The scene is surreal: a few kilometers from the border between Israel and Lebanon, Jewish, Muslim and Christian fishermen wait for the fish to bite. A black Zodiac with armed soldiers patrols a few tens of meters off the coast of the small Israeli town of Nahariya, next to the Mediterranean. Soldiers walk along the seashore and in a nearby lot the army has parked about twenty armored vehicles.

Since the bloody attack by Hamas, which left 1,300 dead, the possibility of an Israeli ground intervention in Gaza has become clearer. And, with that, the possibility of Hizbullah going into action from Lebanon.

“The only religion here is fishing,” says Shlomo Louski, an elderly Jew born in Casablanca who has lived in Nahariya for 60 years. “Here we are all brothers and, if Hizbullah shoots us, we will protect ourselves in the same shelter”, adds the 90-year-old former restaurateur, with skin tanned by the sun and who boasts of having stopped working “not long ago” .

Nearby is Bilal, 34 years old. He comes every day from historic Acre, where Jews and Arabs live together, about fifteen kilometers from Nahariya. This city was the scene of violence in 2021, with the result of one death (an Israeli Jew). “I am a Muslim. What Hamas did to those women and children, to those young people who were dancing… It’s terrible… To me, they are not Muslims,” ??murmurs the tall, bright-eyed man who prefers not to give his last name .

He puts his arm affectionately over Shlomo’s shoulders. “This man? He is like my father and I know I am like his son. These barbarians will not be able to change it,” adds Bilal, who wraps breadcrumbs in a large hook. “It seems that the fish are more afraid of Hizbullah than we are… We haven’t caught anything since this morning,” he laments, looking at the empty bucket.
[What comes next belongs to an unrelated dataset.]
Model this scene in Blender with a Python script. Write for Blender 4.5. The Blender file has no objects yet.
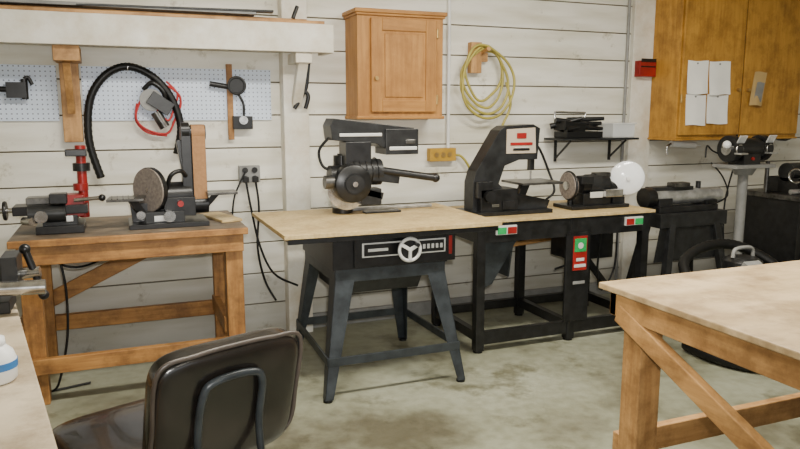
import bpy, bmesh, math, random
from mathutils import Vector, Matrix
random.seed(7)
R=math.radians
# ---------------------------------------------------------------- materials
def mk(name):
    m=bpy.data.materials.new(name); m.use_nodes=True
    nt=m.node_tree; b=nt.nodes["Principled BSDF"]; return m,nt,b
def mat(name,c,rough=.5,metal=0,var=.12,scale=8,bump=.0,stretch=(1,1,1),c2=None,alpha=None,trans=0,coat=0,detail=6,lo=.35,hi=.65,grime=0,spec=.5):
    m,nt,b=mk(name)
    tc=nt.nodes.new("ShaderNodeTexCoord"); mp=nt.nodes.new("ShaderNodeMapping")
    mp.inputs["Scale"].default_value=stretch
    nz=nt.nodes.new("ShaderNodeTexNoise"); nz.inputs["Scale"].default_value=scale; nz.inputs["Detail"].default_value=detail
    nz.inputs["Roughness"].default_value=.6
    cr=nt.nodes.new("ShaderNodeValToRGB")
    if c2 is None: c2=tuple(max(0,x*(1-var*2)) for x in c)
    cr.color_ramp.elements[0].position=lo; cr.color_ramp.elements[1].position=hi
    cr.color_ramp.elements[0].color=(*c2,1); cr.color_ramp.elements[1].color=(*c,1)
    L=nt.links.new
    L(tc.outputs["Object"],mp.inputs[0]); L(mp.outputs[0],nz.inputs["Vector"]); L(nz.outputs[0],cr.inputs[0])
    col=cr.outputs[0]
    if grime:
        n2=nt.nodes.new("ShaderNodeTexNoise"); n2.inputs["Scale"].default_value=5.5; n2.inputs["Detail"].default_value=10; n2.inputs["Roughness"].default_value=.7
        L(tc.outputs["Object"],n2.inputs["Vector"])
        r2=nt.nodes.new("ShaderNodeValToRGB"); r2.color_ramp.elements[0].position=.36; r2.color_ramp.elements[1].position=.56
        g=1-grime; r2.color_ramp.elements[0].color=(g,g*.93,g*.85,1); r2.color_ramp.elements[1].color=(1,1,1,1)
        L(n2.outputs[0],r2.inputs[0])
        mx=nt.nodes.new("ShaderNodeMixRGB"); mx.blend_type='MULTIPLY'; mx.inputs[0].default_value=1
        L(col,mx.inputs[1]); L(r2.outputs[0],mx.inputs[2]); col=mx.outputs[0]
    L(col,b.inputs["Base Color"])
    b.inputs["Roughness"].default_value=rough; b.inputs["Metallic"].default_value=metal
    b.inputs["Specular IOR Level"].default_value=spec
    if trans: b.inputs["Transmission Weight"].default_value=trans
    if alpha is not None: b.inputs["Alpha"].default_value=alpha
    if coat: b.inputs["Coat Weight"].default_value=coat
    if bump:
        bp=nt.nodes.new("ShaderNodeBump"); bp.inputs["Strength"].default_value=bump; bp.inputs["Distance"].default_value=.01
        L(nz.outputs[0],bp.inputs["Height"]); L(bp.outputs[0],b.inputs["Normal"])
    return m
def wood(name,c,c2,axis='x',rough=.55,sc=1.0,grime=.3):
    st={'x':(1.2,14,14),'y':(14,1.2,14),'z':(14,14,1.2)}[axis]
    return mat(name,c,rough,0,scale=2.6*sc,stretch=st,c2=c2,bump=.15,lo=.3,hi=.7,grime=grime)
def woods(n,c,c2,grime=.3): return {a:wood(n+a,c,c2,a,grime=grime) for a in 'xyz'}
W_or=woods("bench_pine_",(.52,.26,.075),(.27,.115,.028),.5)
W_lt=woods("fg_pine_",(.62,.35,.13),(.40,.20,.065),.45)
W_oak=woods("oak_cab_",(.50,.245,.060),(.34,.15,.030),.2)
W_hon=woods("honey_ply_",(.56,.29,.045),(.40,.19,.024),.4)
M_part=mat("particle_board",(.62,.47,.23),.55,scale=60,c2=(.48,.35,.16),bump=.05,grime=.25)
M_part2=mat("plywood_worn",(.62,.46,.27),.5,scale=3.5,stretch=(1,2.5,1),c2=(.44,.31,.16),bump=.05,detail=9,grime=.4)
M_partL=mat("plywood_pale",(.60,.51,.37),.5,scale=4,c2=(.42,.34,.23),bump=.05,detail=9,grime=.4)
M_benchtop=mat("bench_top_grey",(.24,.18,.12),.55,scale=6,c2=(.10,.08,.06),bump=.05,grime=.3)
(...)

A young woman, Mariana, observes the scene. Her husband, holding a long fishing rod with his outstretched arm and looking toward the horizon, is silent. Around her neck she wears a heavy diamond-encrusted cross and embraces a puppy. “We are like a big family. Every day we gather in the morning around seven o’clock and stay here to fish until the sun is high in the sky,” says the young woman. He also insists that the brutal offensive launched by Hamas will not change anything.

Lev, 80 years old, proudly announces that he was born in Kyiv. Since retiring, he says he divides his time between his two passions: fishing and painting. On the phone screen he shows some of his works. “In Ukraine we know what barbarism is. There were the Nazis and now there is Vladimir Putin. Hamas? It’s like Hitler and Putin combined,” he says. Fellow fishermen nod their heads.

A Leonard Cohen song plays on the radio: “Hallelujah… Well, maybe there’s a God up there…”.

“God loves this country”, whispers Mariana. “This is the country of Jesus and Abraham. He will not let us down. And here we will continue to catch good fish”, he says. Near the dock, a convoy carrying huge tanks passes by. A flurry of rockets coming from neighboring Lebanon has just fallen on northern Israel, killing one and wounding four.